START
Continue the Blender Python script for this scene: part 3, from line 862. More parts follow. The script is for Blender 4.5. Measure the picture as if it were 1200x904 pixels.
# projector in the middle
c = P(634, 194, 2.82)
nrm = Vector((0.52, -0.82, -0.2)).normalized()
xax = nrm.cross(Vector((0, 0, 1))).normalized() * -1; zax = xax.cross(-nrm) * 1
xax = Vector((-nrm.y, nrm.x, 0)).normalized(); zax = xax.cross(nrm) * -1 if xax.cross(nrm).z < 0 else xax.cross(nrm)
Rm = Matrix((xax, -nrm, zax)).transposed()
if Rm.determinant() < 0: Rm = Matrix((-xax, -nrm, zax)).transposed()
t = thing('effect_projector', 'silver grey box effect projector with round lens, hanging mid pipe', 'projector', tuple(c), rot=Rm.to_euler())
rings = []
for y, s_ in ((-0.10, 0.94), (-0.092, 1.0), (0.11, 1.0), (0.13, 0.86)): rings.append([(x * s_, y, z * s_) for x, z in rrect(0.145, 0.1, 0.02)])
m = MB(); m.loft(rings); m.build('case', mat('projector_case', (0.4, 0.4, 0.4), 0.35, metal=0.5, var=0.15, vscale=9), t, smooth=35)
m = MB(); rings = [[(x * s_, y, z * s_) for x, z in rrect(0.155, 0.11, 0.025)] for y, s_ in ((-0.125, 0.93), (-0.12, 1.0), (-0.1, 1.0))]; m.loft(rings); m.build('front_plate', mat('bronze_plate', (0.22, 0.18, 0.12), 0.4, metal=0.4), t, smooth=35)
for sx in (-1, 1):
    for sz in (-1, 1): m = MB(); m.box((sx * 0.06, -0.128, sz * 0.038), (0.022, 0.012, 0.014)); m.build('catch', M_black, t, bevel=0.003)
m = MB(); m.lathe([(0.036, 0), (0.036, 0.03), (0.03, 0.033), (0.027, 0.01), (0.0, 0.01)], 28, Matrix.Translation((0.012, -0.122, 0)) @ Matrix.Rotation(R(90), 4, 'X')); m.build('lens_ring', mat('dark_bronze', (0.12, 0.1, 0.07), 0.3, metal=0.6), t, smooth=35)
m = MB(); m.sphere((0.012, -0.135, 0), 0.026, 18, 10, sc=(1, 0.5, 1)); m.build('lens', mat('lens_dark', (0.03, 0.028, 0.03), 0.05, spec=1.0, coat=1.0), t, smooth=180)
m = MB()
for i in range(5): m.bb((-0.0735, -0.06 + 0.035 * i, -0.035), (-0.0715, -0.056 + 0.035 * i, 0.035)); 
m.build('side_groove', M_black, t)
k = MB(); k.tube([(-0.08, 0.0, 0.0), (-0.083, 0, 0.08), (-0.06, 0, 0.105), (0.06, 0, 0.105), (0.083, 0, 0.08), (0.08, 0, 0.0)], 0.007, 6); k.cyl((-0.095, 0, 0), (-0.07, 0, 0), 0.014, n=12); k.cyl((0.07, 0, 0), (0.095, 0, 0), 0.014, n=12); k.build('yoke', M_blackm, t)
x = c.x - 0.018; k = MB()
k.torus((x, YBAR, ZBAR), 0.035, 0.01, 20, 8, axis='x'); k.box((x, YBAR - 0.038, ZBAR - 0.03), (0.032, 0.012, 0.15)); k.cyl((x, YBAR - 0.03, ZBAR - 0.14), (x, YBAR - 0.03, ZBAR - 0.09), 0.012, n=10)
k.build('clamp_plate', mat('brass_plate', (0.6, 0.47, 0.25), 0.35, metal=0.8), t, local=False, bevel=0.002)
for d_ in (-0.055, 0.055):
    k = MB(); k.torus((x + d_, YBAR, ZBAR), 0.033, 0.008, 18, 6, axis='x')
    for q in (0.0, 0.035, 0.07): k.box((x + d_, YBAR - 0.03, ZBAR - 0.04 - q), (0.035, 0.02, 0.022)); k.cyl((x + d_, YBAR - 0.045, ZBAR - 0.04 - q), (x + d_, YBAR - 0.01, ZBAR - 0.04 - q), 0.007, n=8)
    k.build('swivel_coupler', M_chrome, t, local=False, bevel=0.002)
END
■ What the exercise asks ■
Copy out the full material exactly as it appears.

■ Exercise output ■
Continue the Blender Python script for this scene: part 3, from line 862. More parts follow. The script is for Blender 4.5. Measure the picture as if it were 1200x904 pixels.
# projector in the middle
c = P(634, 194, 2.82)
nrm = Vector((0.52, -0.82, -0.2)).normalized()
xax = nrm.cross(Vector((0, 0, 1))).normalized() * -1; zax = xax.cross(-nrm) * 1
xax = Vector((-nrm.y, nrm.x, 0)).normalized(); zax = xax.cross(nrm) * -1 if xax.cross(nrm).z < 0 else xax.cross(nrm)
Rm = Matrix((xax, -nrm, zax)).transposed()
if Rm.determinant() < 0: Rm = Matrix((-xax, -nrm, zax)).transposed()
t = thing('effect_projector', 'silver grey box effect projector with round lens, hanging mid pipe', 'projector', tuple(c), rot=Rm.to_euler())
rings = []
for y, s_ in ((-0.10, 0.94), (-0.092, 1.0), (0.11, 1.0), (0.13, 0.86)): rings.append([(x * s_, y, z * s_) for x, z in rrect(0.145, 0.1, 0.02)])
m = MB(); m.loft(rings); m.build('case', mat('projector_case', (0.4, 0.4, 0.4), 0.35, metal=0.5, var=0.15, vscale=9), t, smooth=35)
m = MB(); rings = [[(x * s_, y, z * s_) for x, z in rrect(0.155, 0.11, 0.025)] for y, s_ in ((-0.125, 0.93), (-0.12, 1.0), (-0.1, 1.0))]; m.loft(rings); m.build('front_plate', mat('bronze_plate', (0.22, 0.18, 0.12), 0.4, metal=0.4), t, smooth=35)
for sx in (-1, 1):
    for sz in (-1, 1): m = MB(); m.box((sx * 0.06, -0.128, sz * 0.038), (0.022, 0.012, 0.014)); m.build('catch', M_black, t, bevel=0.003)
m = MB(); m.lathe([(0.036, 0), (0.036, 0.03), (0.03, 0.033), (0.027, 0.01), (0.0, 0.01)], 28, Matrix.Translation((0.012, -0.122, 0)) @ Matrix.Rotation(R(90), 4, 'X')); m.build('lens_ring', mat('dark_bronze', (0.12, 0.1, 0.07), 0.3, metal=0.6), t, smooth=35)
m = MB(); m.sphere((0.012, -0.135, 0), 0.026, 18, 10, sc=(1, 0.5, 1)); m.build('lens', mat('lens_dark', (0.03, 0.028, 0.03), 0.05, spec=1.0, coat=1.0), t, smooth=180)
m = MB()
for i in range(5): m.bb((-0.0735, -0.06 + 0.035 * i, -0.035), (-0.0715, -0.056 + 0.035 * i, 0.035)); 
m.build('side_groove', M_black, t)
k = MB(); k.tube([(-0.08, 0.0, 0.0), (-0.083, 0, 0.08), (-0.06, 0, 0.105), (0.06, 0, 0.105), (0.083, 0, 0.08), (0.08, 0, 0.0)], 0.007, 6); k.cyl((-0.095, 0, 0), (-0.07, 0, 0), 0.014, n=12); k.cyl((0.07, 0, 0), (0.095, 0, 0), 0.014, n=12); k.build('yoke', M_blackm, t)
x = c.x - 0.018; k = MB()
k.torus((x, YBAR, ZBAR), 0.035, 0.01, 20, 8, axis='x'); k.box((x, YBAR - 0.038, ZBAR - 0.03), (0.032, 0.012, 0.15)); k.cyl((x, YBAR - 0.03, ZBAR - 0.14), (x, YBAR - 0.03, ZBAR - 0.09), 0.012, n=10)
k.build('clamp_plate', mat('brass_plate', (0.6, 0.47, 0.25), 0.35, metal=0.8), t, local=False, bevel=0.002)
for d_ in (-0.055, 0.055):
    k = MB(); k.torus((x + d_, YBAR, ZBAR), 0.033, 0.008, 18, 6, axis='x')
    for q in (0.0, 0.035, 0.07): k.box((x + d_, YBAR - 0.03, ZBAR - 0.04 - q), (0.035, 0.02, 0.022)); k.cyl((x + d_, YBAR - 0.045, ZBAR - 0.04 - q), (x + d_, YBAR - 0.01, ZBAR - 0.04 - q), 0.007, n=8)
    k.build('swivel_coupler', M_chrome, t, local=False, bevel=0.002)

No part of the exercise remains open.